Hope I haven’t offended anyone!:slight_smile:

DesertGeezer wrote:

Heh. I like how the author of this article complains that the Harry Potter website has “lots of black and dark colors” – and the website this article is on has a black background! :wink:

interesting quote here

[q]
Attempting to dismiss the obvious evil in such a book, the author gushed, “Harry is a character whom few children can resist. He is plucky and real (sic). He has friends who support him, and they have their own distinct personalities, so much so that the reader looks forward to each of these characters. The plots that author J. K, Rowling has woven these characters into have wonderful twists and surprises that will leave even the most savvy reader satisfied, and entice the nonreader to yearn for more.”

[/q]

Apparently J.K. Rollings refers to herself in the third person(and spells her name with a comma). unless, wait, you don’t think some these quotes could be falsified, do you? wouldn’t that qualify as bearing false witness?
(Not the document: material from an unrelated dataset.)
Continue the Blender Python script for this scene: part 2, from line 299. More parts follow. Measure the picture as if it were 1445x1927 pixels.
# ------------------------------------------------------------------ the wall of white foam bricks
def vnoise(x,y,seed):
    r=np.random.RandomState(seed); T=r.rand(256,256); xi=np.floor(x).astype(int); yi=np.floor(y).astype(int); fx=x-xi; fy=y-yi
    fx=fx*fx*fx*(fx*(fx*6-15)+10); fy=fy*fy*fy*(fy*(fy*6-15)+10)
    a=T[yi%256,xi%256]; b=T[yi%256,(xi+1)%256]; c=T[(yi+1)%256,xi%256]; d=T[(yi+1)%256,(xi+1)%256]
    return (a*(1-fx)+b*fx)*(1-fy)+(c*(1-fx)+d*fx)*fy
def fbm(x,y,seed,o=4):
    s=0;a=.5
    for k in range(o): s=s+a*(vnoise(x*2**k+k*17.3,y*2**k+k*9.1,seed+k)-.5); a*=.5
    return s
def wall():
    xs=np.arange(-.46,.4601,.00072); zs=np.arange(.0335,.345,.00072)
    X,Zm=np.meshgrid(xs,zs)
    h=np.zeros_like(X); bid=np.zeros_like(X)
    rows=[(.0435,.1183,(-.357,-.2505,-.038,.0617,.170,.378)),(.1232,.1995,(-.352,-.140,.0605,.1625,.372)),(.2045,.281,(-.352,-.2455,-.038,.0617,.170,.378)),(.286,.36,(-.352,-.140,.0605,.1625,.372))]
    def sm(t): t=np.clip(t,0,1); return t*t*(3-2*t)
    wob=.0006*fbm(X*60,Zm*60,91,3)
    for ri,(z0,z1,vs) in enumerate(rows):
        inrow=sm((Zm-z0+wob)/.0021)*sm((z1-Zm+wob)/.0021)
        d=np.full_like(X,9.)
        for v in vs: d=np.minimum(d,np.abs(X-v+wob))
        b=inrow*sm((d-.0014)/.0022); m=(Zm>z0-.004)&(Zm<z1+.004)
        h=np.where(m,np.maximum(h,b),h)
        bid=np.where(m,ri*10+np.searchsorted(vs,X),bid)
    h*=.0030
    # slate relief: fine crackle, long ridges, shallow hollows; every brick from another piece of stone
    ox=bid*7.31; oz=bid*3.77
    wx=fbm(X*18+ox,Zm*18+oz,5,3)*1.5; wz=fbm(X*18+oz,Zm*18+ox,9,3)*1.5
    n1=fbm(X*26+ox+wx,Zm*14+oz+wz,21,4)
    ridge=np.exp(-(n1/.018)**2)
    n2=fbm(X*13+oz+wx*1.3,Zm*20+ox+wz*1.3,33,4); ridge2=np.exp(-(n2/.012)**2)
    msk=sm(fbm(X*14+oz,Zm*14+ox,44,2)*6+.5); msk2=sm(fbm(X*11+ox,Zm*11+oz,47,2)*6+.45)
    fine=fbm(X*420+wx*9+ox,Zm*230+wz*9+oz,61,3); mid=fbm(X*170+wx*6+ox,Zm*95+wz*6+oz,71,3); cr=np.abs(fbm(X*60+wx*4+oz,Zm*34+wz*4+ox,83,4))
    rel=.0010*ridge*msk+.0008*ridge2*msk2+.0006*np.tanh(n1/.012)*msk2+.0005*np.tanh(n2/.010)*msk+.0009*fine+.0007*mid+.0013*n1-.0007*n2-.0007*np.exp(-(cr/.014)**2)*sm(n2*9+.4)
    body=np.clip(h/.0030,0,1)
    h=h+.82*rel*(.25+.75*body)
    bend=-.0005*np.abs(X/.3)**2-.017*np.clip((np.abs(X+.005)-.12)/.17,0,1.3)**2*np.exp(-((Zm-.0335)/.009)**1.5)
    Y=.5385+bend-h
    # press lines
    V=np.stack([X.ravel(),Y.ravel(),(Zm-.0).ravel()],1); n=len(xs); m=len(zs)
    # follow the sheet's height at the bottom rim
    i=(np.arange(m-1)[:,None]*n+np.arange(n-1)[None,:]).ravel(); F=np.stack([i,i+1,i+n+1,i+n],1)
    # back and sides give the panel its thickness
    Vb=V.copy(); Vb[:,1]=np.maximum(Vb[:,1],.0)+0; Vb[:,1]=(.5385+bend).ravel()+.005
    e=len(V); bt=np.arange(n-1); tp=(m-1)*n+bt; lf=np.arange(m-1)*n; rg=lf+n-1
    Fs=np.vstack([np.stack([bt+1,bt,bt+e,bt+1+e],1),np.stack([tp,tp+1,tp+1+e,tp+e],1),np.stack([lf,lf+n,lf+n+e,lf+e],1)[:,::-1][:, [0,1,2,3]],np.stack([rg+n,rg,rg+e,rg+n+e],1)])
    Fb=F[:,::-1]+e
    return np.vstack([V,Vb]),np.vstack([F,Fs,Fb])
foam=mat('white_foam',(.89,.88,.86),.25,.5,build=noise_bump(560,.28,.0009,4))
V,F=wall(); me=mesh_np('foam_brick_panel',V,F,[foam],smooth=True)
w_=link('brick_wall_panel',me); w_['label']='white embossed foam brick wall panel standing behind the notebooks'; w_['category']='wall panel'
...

The [sic] thing annoyed me, too. There are two purposes for which [sic] is used. The first is to identify mistakes reproduced from referenced material that might otherwise be mistaken for the writers’; this is usually restricted to scholarly articles written in a very formal style or newspaper letters to the editor. The second is to show how much smarter you than the person being [sic]ed by nitpicking their spelling and grammar. [sic]ing someone for ending a sentence with a preposition is petty, especially when you’ve made many such small errors yourself.

This part grabbed me, though:

This just shows that Mr. A don’t know jack about reading instruction.

Attacking the teaching technique is a common tactic among people who actually object to the content being taught (and Mr. A distorts that, also). I wonder if he would object to teachers reading to students if they were reading the Bible to them? Oh, there it is a bit lower. He wouldn’t. This points to the key flaw in this argument. When Mr. A reads the bible to his students, it is for the purpose of teaching the truth of what he is reading. He projects this purpose on to the mother reading Harry Potter to her child’s class.

If a good book is chosen that will engage the students, and is read skillfully, the students can learn about plot structure, conflict, character development, theme, tone, point of view, etc. and can develop skills such as predicting, evaluating, ordering, summarizing, etc, with literature they are incapable of reading themselves. This is the content being taught by reading aloud to students. The book actually being read to them is the vehicle through which this content is being taught.

Hmmm. First he says that you shouldn’t read books children want to hear because such books are bad for them, then says that reading to children is a waste of time because they don’t pay attention. Could there be a connection here?

Bah! No cultist worth his/her salt reads harry potter.

The Necronomicon is the way to go. Now that is a mind-blowing book.

Wait, wait, wait! I was always good with these in school.
Harry Potter books are bad.
Children should be read only not bad books.
Children don’t pay attention when being read to.

That must mean, Satan has already captured their fragile little minds and molded them to reject all but the Satan-loving Harry Potter books.

Honestly, I could have sworn Limbo came before the big neon “Abandon all Hope” sign, and thus was outside of city limits proper. And I was confused by the fact that, as Amazing pointed out, Moses et al got out of Limbo, so abandon ALL hope would therefore be an overstatment.

Mea culpa. Mea maxima culpa.
Oh, and Speaker, in the 2nd (apparently) circle, you get whipped around forever and ever in an eternal hurricaine very much like the frenzied lust that drove you while you were alive.